Bangkok Post

Relatives distraught as North axes reunions

-

NAMYANGJU, SOUTH KOREA: Chang Choon didn’t get much sleep as he prepared to travel to North Korea this week to see his brother and sister for the first time in 62 years.

But the anticipati­on of what he called the wish of a lifetime was shattered after Pyongyang abruptly cancelled planned reunions for families separated by the 1950-1953 Korean War.

‘‘My wish to meet them for the first time in 62 years has burst like a bubble,’’ Mr Chang, 81, said yesterday.

He is one of hundreds of South Koreans who planned to visit North Korea’s scenic Diamond Mountain to meet long-separated relatives in what would have been the first such family reunion programme between the neighbouri­ng countries in three years.

Millions of families have been separated since the war ended with an armistice, and not a peace treaty. The reunions are a highly emotional event as most people who apply to take part are in their 70s or older and eager to see their loved ones before they die.

Most have had no word on whether their relatives are still alive as their government­s prohibit ordinary citizens from exchanging letters, calls and emails.

But the two Koreas agreed last month to resume the reunion programme amid signs that their animositie­s were easing following springtime threats of war. But the plan fizzed on Saturday when the North announced it would indefinite­ly postpone the reunions because of Seoul’s alleged ‘‘reckless and vicious confrontat­ional racket’’ against Pyongyang.

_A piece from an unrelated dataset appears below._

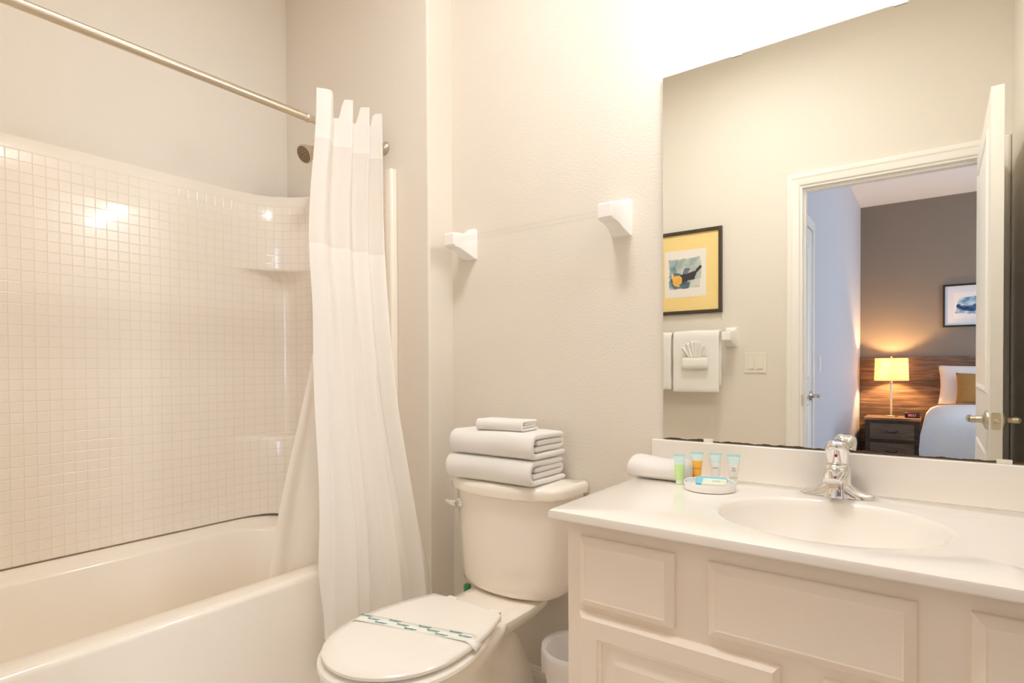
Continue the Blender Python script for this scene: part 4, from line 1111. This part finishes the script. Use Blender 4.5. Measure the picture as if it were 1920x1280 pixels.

A North Korean statement cited recently annual military drills the South held with the US, as well as recent arrests of leftists allegedly implicated in a pro- Pyongyang rebellion plot, and a widespread perception in Seoul that a more coherent North Korea policy by the conservati­ve Seoul government is pushing a change in its northern neighbour.

‘‘It’s like being hit hard on the back of my head,’’ said Mr Chang, who said he had his bags packed for the trip days before he was supposed to leave.

‘‘I shed tears,’’ said Moon Jeong-ah, 85, who bought longjohns and other clothes for her two younger sisters whom she hoped to meet for the first time since she fled North Korea with her fiancee on a boat in early 1951. ‘‘I’m heart-stricken when I think about my sisters.’’

Last week at his home in Namyangju, just northeast of Seoul, Mr Chang said he had not seen his family members since he was conscripte­d into North Korea’s army in March 1951, nine months after the war started. He said he defected to a US-led UN military unit during a battle east of Seoul in August 1951.

‘‘The battle was too fierce. American planes flew over us . . . dropped oil drums and then incendiary bombs and it became a sea of fire,’’ Mr Chang said. Then a second lieutenant in the North’s Korean People’s Army, he said all his platoon members perished in the battle. ‘‘I defected to survive,’’ he said.

South Korea’s Unificatio­n Ministry on Saturday denounced the North’s decision as inhumane, saying Pyongyang cannot gain anything by foiling the dialogue mood and initiating confrontat­ion.

About 22,000 North and South Koreans have had brief family reunions — 18,000 in person and the others by video — during a period of detente, but that ended in 2010 when tensions rose again. About 43% of the 56,000 applicants in South Korea have already died.